Platts, part of S&P Global Energy, assessed the FOB Singapore jet fuel/kerosene cargo outright price at $151.92/barrel on May 14, down $7.88/b on the day, with healthier regional supply pressuring spot premiums lower. The benchmark averaged $200.42/b in April and $195.40/b in March, more than double pre-crisis levels of $89.03/b in February.

SIA's comments echo analysts' warnings that fuel costs will materially compress margins next year, despite higher fares and resilient premium demand.

Jason Sun, analyst at DBS group research, said in a note May 15 that despite Singapore jet fuel prices having stabilized at around $150-$160/b over the past few days, materially below the peak disruption levels where prices surged more than 100%, it still represents a 70% increase from pre-conflict levels.

Sun noted that "price-sensitive regional markets" are likely to face margin pressure ahead, as yield resilience is tested amid the full impact of the fuel shock.

"Air India also remains a significant drag, as its recovery continues to be constrained by higher exposure to the Middle East and weaker pricing power, amid ongoing operational and FX challenges," Sun said.

SIA holds a 25.1% stake in Air India after the Indian national carrier merged with SIA's co-owned Vistara in 2024. Tata Group owns the remaining 74.9% of Air India.

SIA noted in its filing that Air India faces headwinds, including industry-wide supply chain constraints, airspace restrictions, and operational constraints to its key Middle East markets, on top of high fuel costs. "Nonetheless, it continues to make progress in its fleet renewal... and improve its operational performance."

SAF commitment

In the results briefing, SIA reiterated its commitment to decarbonizing group operations, with sustainable aviation fuel "a key lever in the journey towards achieving net zero carbon emissions by 2050." It underscored the importance of diversifying SAF sources, as well as scaling global production and adoption.

Both SIA and Scoot aim to source 5% of total fuel requirements from SAF by 2030.

"Since 2024, we have purchased 2,000 tons of neat SAF from Neste and around 2,500 tons of CORSIA-eligible SAF (emissions reductions) from World Energy and SkyNRG," it said in a May 15 results briefing.

"In February, SIA and Scoot -- together with CAAS, the Singapore Sustainable Aviation Fuel Company (SAFCo), and seven other companies -- signed an MOU to trial SAF purchases in Singapore," it noted.
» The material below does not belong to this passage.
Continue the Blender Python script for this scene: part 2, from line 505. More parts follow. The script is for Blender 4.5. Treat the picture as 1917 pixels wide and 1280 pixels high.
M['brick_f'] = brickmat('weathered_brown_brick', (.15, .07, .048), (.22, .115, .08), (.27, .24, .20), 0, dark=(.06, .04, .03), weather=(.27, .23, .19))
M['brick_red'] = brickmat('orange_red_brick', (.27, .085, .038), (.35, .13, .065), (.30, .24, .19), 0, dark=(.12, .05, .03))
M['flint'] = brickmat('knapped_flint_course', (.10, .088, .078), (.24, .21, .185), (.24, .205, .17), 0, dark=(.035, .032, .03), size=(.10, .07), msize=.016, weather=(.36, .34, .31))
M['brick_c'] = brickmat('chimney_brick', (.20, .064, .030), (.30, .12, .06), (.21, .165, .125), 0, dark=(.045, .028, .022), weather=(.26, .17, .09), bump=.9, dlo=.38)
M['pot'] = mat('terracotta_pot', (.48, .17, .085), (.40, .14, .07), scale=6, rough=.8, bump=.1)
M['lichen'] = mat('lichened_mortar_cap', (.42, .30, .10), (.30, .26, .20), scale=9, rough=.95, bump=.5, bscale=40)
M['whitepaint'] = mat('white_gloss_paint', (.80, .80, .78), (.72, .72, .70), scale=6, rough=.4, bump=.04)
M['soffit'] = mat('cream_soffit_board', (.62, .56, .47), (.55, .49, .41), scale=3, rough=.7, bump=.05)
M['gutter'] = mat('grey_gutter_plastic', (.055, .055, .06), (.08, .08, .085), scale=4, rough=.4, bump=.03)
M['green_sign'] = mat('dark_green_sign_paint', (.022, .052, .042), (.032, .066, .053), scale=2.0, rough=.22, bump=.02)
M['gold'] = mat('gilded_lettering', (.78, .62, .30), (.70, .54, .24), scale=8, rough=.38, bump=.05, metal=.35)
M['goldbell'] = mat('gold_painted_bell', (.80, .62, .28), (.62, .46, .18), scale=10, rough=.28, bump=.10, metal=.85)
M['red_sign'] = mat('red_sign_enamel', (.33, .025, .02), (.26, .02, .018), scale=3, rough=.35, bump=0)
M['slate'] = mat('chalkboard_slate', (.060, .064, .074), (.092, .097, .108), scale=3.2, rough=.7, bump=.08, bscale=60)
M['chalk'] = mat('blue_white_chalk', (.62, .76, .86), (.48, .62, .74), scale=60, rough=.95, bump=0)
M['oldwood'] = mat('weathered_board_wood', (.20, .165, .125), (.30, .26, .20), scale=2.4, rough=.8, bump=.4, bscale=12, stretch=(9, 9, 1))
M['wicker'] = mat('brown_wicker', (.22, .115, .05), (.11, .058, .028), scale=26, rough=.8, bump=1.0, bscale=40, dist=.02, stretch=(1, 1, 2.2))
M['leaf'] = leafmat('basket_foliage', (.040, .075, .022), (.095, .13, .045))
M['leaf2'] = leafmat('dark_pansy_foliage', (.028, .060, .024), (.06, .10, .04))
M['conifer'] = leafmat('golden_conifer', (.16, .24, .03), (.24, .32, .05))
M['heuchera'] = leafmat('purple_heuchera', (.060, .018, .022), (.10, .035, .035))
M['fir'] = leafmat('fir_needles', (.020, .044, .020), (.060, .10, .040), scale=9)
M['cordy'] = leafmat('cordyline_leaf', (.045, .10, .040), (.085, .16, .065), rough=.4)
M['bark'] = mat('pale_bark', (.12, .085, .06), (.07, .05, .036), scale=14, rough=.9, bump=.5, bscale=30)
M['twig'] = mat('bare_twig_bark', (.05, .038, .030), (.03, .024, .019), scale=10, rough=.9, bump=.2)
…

The trial SAF purchases have continued as planned despite the delay in Singapore's SAF levy.

Platts-assessed SAF (HEFA-SPK) FOB Straits averaged $281.65/b in April, down from $289.06/b in March but up from $245.56/b in February.

Capturing sustainable demand

SIA also highlighted its ongoing moves to capture growth opportunities for the long term despite a challenging operating environment, including prompt adjustments to frequencies and capacity.

A SIA official told Platts last month that the group has been increasing services even as some global airlines have been cutting capacity or trimming outlooks, including ad hoc supplementary services to London Heathrow and Frankfurt in Germany, and an additional three-times-weekly service to London Gatwick.

The group is also capturing "more high-value, time-sensitive cargo" across key sectors such as healthcare and perishables, with tonnage up 26% in March 2026.

In the last quarter of FY2025/26, cargo operations strengthened, with the load factor rising to 55.9% from 51.2% over the year.